Prix Alain-Grandbois 2010, Répit de Paul Bélanger gagne à être visité par l’intellect et demande une lecture attentive. Avis aux lecteurs qui aiment aborder nonchalamment les œuvres littéraires.
Bélanger livre un recueil qui témoigne d’un processus créateur dans un amalgame de courtes réflexions poétiques dénuées d’émotivité excessive. Répit est d’ailleurs annoncé, par les éditions du Noroît, comme « [u]n recueil qui interroge le monde [ ] pour que le lecteur s’interroge lui-même » Cela est très présent, comme si le plan d’écriture persistait, contribuant ainsi à créer une certaine distance avec l’œuvre. Il s’agit d’un processus intéressant, qui n’engage pas le lecteur émotivement, mais l’amène plutôt à réfléchir, comme le procédé de distanciation théâtrale de Brecht.

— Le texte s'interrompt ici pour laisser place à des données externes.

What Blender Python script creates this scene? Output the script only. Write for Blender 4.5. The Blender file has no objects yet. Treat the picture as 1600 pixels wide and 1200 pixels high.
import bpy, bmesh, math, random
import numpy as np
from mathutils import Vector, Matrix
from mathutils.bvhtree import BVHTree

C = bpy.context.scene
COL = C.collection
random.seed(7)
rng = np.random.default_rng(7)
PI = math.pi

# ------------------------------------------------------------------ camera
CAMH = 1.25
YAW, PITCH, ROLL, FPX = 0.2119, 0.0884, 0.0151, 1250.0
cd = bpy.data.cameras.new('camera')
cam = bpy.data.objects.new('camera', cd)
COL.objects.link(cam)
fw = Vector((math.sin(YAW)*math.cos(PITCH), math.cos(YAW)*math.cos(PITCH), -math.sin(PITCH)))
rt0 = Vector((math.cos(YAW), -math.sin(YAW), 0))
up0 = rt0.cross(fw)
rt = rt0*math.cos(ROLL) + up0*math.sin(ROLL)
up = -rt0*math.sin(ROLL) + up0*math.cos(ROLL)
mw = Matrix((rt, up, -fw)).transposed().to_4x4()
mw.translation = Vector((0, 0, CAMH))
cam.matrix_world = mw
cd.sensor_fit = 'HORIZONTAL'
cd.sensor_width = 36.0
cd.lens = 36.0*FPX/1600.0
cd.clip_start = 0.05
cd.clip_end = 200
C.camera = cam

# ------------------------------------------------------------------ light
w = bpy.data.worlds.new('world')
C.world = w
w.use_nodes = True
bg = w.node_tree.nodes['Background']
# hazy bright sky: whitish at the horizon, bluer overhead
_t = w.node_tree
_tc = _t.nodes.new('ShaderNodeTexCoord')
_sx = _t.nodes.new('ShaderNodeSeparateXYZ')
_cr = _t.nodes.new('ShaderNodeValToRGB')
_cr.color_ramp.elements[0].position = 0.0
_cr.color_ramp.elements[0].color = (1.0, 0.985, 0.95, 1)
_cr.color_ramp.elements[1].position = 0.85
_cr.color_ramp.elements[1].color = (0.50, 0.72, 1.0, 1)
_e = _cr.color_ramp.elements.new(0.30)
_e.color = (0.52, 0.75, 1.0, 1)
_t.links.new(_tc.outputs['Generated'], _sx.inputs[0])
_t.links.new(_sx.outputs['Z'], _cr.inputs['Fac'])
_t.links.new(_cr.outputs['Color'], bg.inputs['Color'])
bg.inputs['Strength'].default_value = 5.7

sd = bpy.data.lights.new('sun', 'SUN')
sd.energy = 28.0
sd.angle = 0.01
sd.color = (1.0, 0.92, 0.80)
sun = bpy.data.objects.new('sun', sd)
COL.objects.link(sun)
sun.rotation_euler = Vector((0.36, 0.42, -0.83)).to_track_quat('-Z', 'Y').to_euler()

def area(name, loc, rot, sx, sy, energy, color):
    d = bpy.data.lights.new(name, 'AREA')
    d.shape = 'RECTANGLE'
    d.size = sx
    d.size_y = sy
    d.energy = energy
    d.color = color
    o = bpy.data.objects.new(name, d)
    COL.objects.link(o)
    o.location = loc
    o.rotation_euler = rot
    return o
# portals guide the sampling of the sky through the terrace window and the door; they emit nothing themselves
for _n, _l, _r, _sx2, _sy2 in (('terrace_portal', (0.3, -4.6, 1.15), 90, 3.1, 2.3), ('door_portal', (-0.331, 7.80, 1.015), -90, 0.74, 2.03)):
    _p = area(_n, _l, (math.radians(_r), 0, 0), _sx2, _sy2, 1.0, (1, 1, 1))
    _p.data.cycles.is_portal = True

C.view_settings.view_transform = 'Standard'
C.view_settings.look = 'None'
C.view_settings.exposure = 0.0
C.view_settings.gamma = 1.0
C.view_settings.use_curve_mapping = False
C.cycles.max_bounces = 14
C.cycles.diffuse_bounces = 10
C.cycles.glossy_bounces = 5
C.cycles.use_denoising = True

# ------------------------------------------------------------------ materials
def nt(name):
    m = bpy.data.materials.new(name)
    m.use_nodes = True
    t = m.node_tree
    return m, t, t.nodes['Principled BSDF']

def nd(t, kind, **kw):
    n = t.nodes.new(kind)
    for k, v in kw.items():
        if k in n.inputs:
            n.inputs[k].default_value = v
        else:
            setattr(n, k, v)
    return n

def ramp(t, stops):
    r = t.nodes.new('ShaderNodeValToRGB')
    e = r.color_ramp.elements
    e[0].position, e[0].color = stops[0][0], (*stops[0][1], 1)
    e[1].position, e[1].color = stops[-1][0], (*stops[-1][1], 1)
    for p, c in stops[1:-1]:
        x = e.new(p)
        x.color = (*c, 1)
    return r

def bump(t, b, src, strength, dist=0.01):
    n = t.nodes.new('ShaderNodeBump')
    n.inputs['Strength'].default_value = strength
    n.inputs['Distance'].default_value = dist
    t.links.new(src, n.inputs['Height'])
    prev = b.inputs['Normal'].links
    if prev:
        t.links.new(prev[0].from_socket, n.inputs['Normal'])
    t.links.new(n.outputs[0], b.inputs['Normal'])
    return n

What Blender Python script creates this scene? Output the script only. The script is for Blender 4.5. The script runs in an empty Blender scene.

Nous trouvons une certaine homogénéité dans le style et les thèmes, mais aussi un peu de tout dans le traitement d’une langue maniée avec expérience et liberté. Un peu de tout, mais rien qui ne rende ce livre indispensable Jusqu’à ce que nous nous laissions prendre au jeu par le sous-titre Journal d’un poème. Il s’agit alors de relire le recueil en entier en nous imaginant que c’est un poème qui écrit son journal, et voilà que le plaisir de lire s’accentue grandement. C’est un peu comme si l’on chaussait des lunettes 3D afin que la magie opère. Sans ces lunettes, il nous reste des images décalées qui se superposent, entre lesquelles le lien est confus. L’excès de recherche dans le jumelage d’expressions que l’on voit rarement accolées, le bris volontaire des règles de ponctuation sans remplacement apparent d’un système personnel intrinsèque à l’œuvre poétique tout cela ne se voit justifié que lorsque nous nous glissons dans la peau d’un poème ; l’aspect créatif de la démarche l’emporte alors sur la logique. Sans cette voie, la voix de l’auteur nous apparaît floue. Le poète redéfinit à sa façon le rapport à la langue, n’en déplaise à ceux qui ont besoin d’une certaine logique pour se faire parler de vie et de mort, de quotidien et de beauté.
Paul Bélanger enseigne la création littéraire et a publié sept titres aux éditions du Noroît, où il est directeur littéraire. Notons que son recueil Origine des méridiens (2005) a été finaliste aux Prix du Gouverneur général.